Baltimore’s Kids are Our Kids: A Message from the President & CEO

When I saw young men and women looting and burning their own neighborhood in Baltimore last month, the consequences of doing nothing to improve youth and young adult unemployment across our nation became abundantly clear. Seeing mother Toya Graham, in a moment steeped in desperation and raw love, grab her son and force him home, put me in a familiar place of concern. I know her worry. I’ve had it many times, for my own, now-grown sons and daughter. I’ve worried even for other family members and friends, just because they are black or brown. But, I worry most for those so stuck in a cycle of poverty, that they see violence as the only viable recourse. To me, it says less about the rioters and more about the environment that inspired their behavior.

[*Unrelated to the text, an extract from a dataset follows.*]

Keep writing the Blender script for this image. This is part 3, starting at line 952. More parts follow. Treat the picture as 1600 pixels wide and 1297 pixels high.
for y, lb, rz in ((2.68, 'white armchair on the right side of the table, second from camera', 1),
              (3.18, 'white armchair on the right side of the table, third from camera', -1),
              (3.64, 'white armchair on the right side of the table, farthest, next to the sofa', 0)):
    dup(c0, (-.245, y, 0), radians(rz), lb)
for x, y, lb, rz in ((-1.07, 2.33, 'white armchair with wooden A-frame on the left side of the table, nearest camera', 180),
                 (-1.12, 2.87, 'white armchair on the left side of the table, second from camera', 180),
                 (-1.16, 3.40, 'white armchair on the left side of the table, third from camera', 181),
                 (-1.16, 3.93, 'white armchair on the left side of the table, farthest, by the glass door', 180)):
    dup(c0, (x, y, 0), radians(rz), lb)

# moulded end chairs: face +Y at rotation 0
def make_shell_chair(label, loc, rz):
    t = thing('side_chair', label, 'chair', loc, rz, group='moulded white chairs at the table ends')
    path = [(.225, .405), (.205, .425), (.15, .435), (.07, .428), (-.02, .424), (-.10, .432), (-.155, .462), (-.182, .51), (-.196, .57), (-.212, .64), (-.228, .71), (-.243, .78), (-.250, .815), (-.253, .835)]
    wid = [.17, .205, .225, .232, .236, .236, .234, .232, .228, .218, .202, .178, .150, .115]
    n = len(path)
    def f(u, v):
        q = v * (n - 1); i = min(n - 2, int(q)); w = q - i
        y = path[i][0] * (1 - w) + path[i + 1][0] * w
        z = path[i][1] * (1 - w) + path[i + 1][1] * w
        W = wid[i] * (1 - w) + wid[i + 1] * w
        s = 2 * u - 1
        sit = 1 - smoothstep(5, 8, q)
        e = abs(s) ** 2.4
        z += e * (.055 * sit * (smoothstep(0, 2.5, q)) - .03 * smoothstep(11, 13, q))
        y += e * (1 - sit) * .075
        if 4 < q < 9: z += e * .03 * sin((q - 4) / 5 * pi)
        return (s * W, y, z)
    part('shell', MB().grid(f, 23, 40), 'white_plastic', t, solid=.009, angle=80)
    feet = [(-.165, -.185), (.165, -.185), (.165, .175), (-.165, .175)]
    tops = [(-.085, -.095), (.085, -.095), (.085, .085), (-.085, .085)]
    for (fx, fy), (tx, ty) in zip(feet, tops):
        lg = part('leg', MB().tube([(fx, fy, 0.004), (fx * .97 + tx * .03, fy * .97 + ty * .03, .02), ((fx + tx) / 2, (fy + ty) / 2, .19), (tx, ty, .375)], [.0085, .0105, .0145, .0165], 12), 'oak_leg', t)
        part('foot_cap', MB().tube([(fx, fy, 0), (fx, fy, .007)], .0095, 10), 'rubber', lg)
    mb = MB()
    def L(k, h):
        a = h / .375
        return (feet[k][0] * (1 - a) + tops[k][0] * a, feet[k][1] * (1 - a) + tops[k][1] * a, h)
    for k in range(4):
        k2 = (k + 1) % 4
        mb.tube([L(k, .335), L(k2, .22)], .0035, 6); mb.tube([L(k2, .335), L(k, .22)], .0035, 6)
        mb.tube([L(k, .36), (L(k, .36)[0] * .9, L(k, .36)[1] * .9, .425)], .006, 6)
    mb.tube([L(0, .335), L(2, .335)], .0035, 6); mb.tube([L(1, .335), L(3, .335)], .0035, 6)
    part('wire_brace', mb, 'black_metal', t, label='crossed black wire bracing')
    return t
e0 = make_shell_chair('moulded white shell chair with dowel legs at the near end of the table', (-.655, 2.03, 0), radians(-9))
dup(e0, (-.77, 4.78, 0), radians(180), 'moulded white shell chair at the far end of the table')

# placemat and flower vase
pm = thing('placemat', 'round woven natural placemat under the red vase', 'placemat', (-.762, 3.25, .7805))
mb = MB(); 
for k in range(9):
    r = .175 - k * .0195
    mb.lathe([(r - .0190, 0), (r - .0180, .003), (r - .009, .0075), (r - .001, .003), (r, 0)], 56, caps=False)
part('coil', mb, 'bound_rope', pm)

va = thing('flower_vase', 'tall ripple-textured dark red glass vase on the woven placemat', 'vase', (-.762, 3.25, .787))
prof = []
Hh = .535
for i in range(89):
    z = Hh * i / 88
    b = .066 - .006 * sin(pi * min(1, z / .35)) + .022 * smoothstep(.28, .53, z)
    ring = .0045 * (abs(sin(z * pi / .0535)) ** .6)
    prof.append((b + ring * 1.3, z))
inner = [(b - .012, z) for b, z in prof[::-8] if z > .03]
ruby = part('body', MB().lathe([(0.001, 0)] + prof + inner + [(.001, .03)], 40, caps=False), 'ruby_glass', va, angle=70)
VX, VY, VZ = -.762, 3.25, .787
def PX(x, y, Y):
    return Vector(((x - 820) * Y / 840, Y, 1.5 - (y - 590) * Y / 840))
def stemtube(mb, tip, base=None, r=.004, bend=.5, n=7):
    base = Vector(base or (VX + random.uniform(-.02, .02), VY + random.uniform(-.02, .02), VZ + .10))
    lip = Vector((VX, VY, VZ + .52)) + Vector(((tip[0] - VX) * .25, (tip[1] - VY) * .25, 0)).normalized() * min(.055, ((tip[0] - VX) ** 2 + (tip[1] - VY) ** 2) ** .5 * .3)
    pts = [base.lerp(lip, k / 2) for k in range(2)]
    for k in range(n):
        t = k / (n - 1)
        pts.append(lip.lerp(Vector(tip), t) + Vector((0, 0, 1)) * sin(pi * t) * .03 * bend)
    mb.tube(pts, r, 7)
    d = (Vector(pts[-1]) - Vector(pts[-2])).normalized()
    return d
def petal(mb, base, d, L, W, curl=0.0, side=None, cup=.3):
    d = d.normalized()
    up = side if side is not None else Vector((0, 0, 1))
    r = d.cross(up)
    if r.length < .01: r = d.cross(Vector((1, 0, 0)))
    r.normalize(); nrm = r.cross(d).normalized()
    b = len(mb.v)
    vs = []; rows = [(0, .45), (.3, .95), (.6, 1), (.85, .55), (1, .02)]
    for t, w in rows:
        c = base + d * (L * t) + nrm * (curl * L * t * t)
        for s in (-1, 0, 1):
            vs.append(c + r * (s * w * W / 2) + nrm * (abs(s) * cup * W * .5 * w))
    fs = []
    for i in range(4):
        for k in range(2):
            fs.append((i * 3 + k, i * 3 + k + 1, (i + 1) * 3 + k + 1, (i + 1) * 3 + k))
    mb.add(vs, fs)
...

The disconnection between youth and opportunity is greater than ever, and we are seeing the results of the gap. Not since World War II have so many youth been neither in school or working according to a 2012 report on youth and work from the Annie E. Casey Foundation. In 2011, unemployment of young adults ages 16-to-19-years old and 20-to-24 years old in Ohio was 33% and 66% respectively. Limited education and job skills lead to fewer employment opportunities and the prospects for those in low-income and high poverty communities are 2.5- 3 times lower than youth in high-income families. These are the numbers, but what we saw in Baltimore could be the result.

Baltimore’s kids are our kids. That pent up anger, angst, and audacity to hope for something better even when doing the worst, exists right here in central Ohio. It may not have reached the tipping point, but it does exist. What we also have is a collaborative of leaders with the power to do something about it. We have a challenge. And, when I say “we,” I mean all of us. Not just workforce professionals, but local and state government, youth serving agencies, school officials, teachers, parents, employers, and yes, even our youth. It is not enough to talk about the problems, to sit back and shake our heads at the jobs our young people don’t have, the education and training they haven’t achieved, the contributions they are unlikely to make, and the riots that they have been or could be marked with starting. Our young people want to know what we are going to help them do about it.

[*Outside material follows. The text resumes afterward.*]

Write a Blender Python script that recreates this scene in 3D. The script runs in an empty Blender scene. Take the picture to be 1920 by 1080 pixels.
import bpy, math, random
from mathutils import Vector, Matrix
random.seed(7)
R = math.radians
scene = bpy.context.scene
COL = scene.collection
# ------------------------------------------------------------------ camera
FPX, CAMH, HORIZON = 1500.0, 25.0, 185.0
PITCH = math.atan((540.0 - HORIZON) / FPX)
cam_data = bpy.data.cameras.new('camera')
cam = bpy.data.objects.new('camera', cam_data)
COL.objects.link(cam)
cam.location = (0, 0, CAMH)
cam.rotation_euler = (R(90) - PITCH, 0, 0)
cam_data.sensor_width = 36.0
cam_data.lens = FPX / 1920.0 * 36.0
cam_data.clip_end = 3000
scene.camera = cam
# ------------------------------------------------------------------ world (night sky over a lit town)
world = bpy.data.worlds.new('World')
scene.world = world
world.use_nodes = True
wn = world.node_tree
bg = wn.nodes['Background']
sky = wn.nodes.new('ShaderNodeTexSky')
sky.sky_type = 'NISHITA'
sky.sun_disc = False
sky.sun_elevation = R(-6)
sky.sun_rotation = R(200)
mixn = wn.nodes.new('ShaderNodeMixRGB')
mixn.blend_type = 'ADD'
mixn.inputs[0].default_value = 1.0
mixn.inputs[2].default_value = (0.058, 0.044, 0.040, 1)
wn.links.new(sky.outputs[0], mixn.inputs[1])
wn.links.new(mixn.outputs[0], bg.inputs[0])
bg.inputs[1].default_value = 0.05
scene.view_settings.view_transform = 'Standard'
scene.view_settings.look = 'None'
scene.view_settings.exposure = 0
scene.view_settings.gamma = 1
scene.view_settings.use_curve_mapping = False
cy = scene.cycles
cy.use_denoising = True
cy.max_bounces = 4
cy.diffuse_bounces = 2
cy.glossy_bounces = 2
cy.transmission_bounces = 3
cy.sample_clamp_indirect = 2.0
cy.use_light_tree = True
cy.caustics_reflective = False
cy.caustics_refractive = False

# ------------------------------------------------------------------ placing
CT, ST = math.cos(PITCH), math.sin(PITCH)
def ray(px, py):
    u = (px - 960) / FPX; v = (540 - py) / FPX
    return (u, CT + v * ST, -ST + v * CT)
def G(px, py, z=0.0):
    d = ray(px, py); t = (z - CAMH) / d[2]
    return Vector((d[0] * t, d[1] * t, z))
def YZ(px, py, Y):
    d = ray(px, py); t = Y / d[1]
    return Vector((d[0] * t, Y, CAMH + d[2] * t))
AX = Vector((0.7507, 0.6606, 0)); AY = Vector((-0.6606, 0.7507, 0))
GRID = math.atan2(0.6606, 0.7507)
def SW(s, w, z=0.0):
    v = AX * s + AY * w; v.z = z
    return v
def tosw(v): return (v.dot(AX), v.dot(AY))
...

We must urge Congress to continue funding summer jobs, year-round jobs, and job training programs aimed specifically at our youth. Cuts in youth workforce funding will impact more than the youth and young adults. Eventually, it will hurt us all. We must make sure the efforts are specific and meet our young people’s unique needs, and we must include the supportive and wraparound services that are essential to their success. Secondly, we must implement and encourage a work-first model, where education is tied to careers and multiple paths to success are acknowledged and encouraged. Work is going to be how our youth and young adults start to inch their way out of poverty. Work is where they will have a chance to develop the supporting relationships they may be missing at home.
Work will be the difference between them growing up in and continuing a cycle of poverty or growing out of one.

No matter what people think of Graham’s methods, the reality is that there are lengths to which we all must be willing to go, if we are to tackle what was really at work that day in Baltimore and what is still at work right here in central Ohio. We have the will and ideas, the youth serving agencies, and local government support. We are even having the community conversations, but the time has come for action. It is now more than ever my goal and should be our collective goal to stay on mission and be a beacon of hope and opportunity. Like the star fish story, even if we just save one.